The intercept occurred on Sept. 15, about 80 miles (130 km) east of the Shandong Peninsula in the Yellow Sea and involved an American RC-135 reconnaissance plane, said Pentagon spokesman Peter Cook.

“The pilot reported that he felt . . . the (Chinese) aircraft passed in front of his nose in an unsafe fashion,” Cook said. “There’s no indication this was a near collision.”

The Department of Defense is reviewing the report of the incident, Cook said.

Cook said last week’s intercept was not similar to an incident in August 2014, when a Chinese warplane flew as close as 20 to 30 feet (7 to 10 meters) to a U.S. Navy patrol jet and conducted a barrel roll over the plane.

But it was the latest in a series of moves by China seen as an assertion of the expanding reach of its military. Earlier this month, five Chinese navy ships sailed in the Bering Sea off Alaska as U.S. President Barack Obama toured the state.

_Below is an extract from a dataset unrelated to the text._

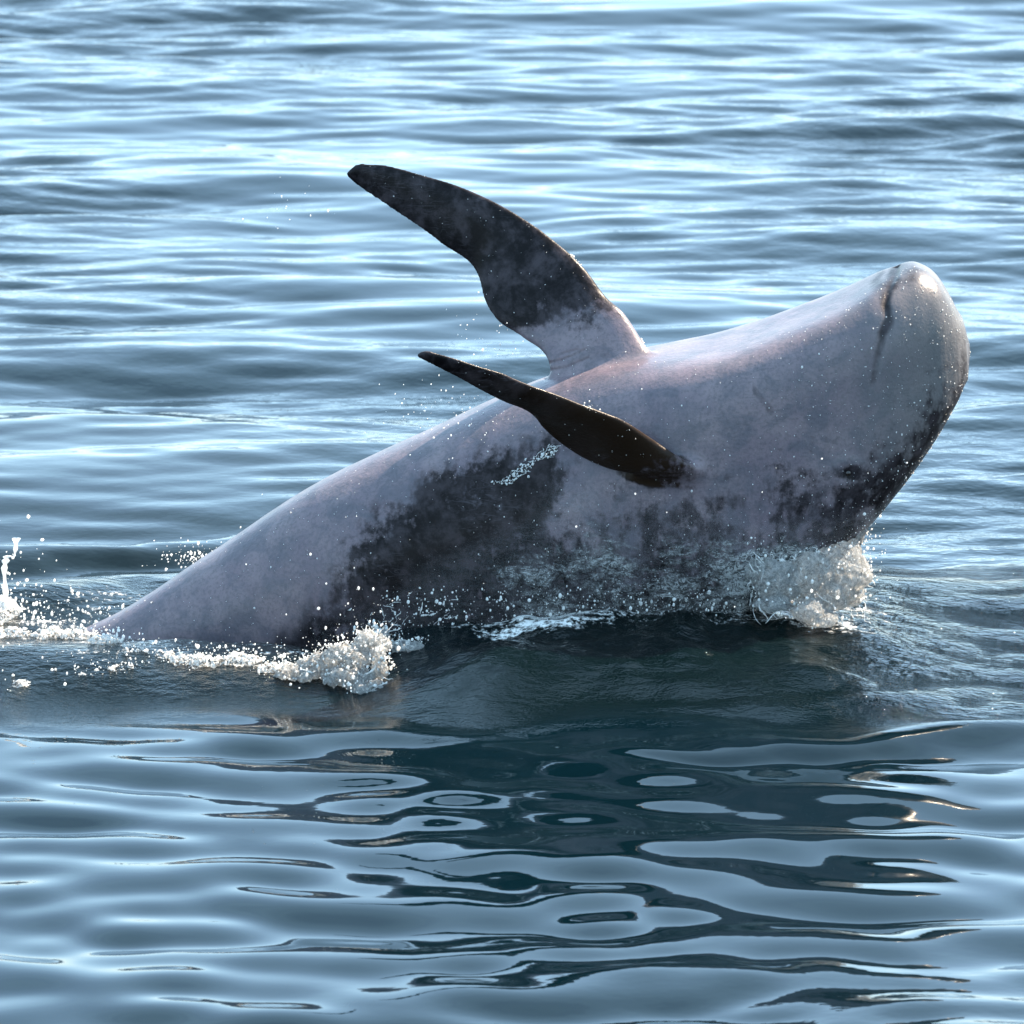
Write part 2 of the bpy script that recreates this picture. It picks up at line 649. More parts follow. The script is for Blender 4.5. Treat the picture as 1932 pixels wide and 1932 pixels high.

Republican Sen. John McCain said in a statement on Tuesday that last week’s intercept was part of a “pattern of aggressive behavior in the Asia-Pacific region” by China.

“That this flight came amid negotiations of rules for air-to-air encounters and just one week ahead of President Xi’s arrival in the United States raises further questions about China’s intentions and the Obama administrations response thus far,” the statement said.

Xi’s visit will include meetings with U.S. business leaders, a black-tie state dinner at the White House, and an address at the United Nations. The visit comes as U.S.-China relations have been strained over a number of issues, including disputes in the South China Sea, cyberespionage by Chinese actors, and Chinese economic policies.

In 2001, a collision between a U.S. surveillance aircraft and a Chinese navy fighter off Hainan Island resulted in an international incident.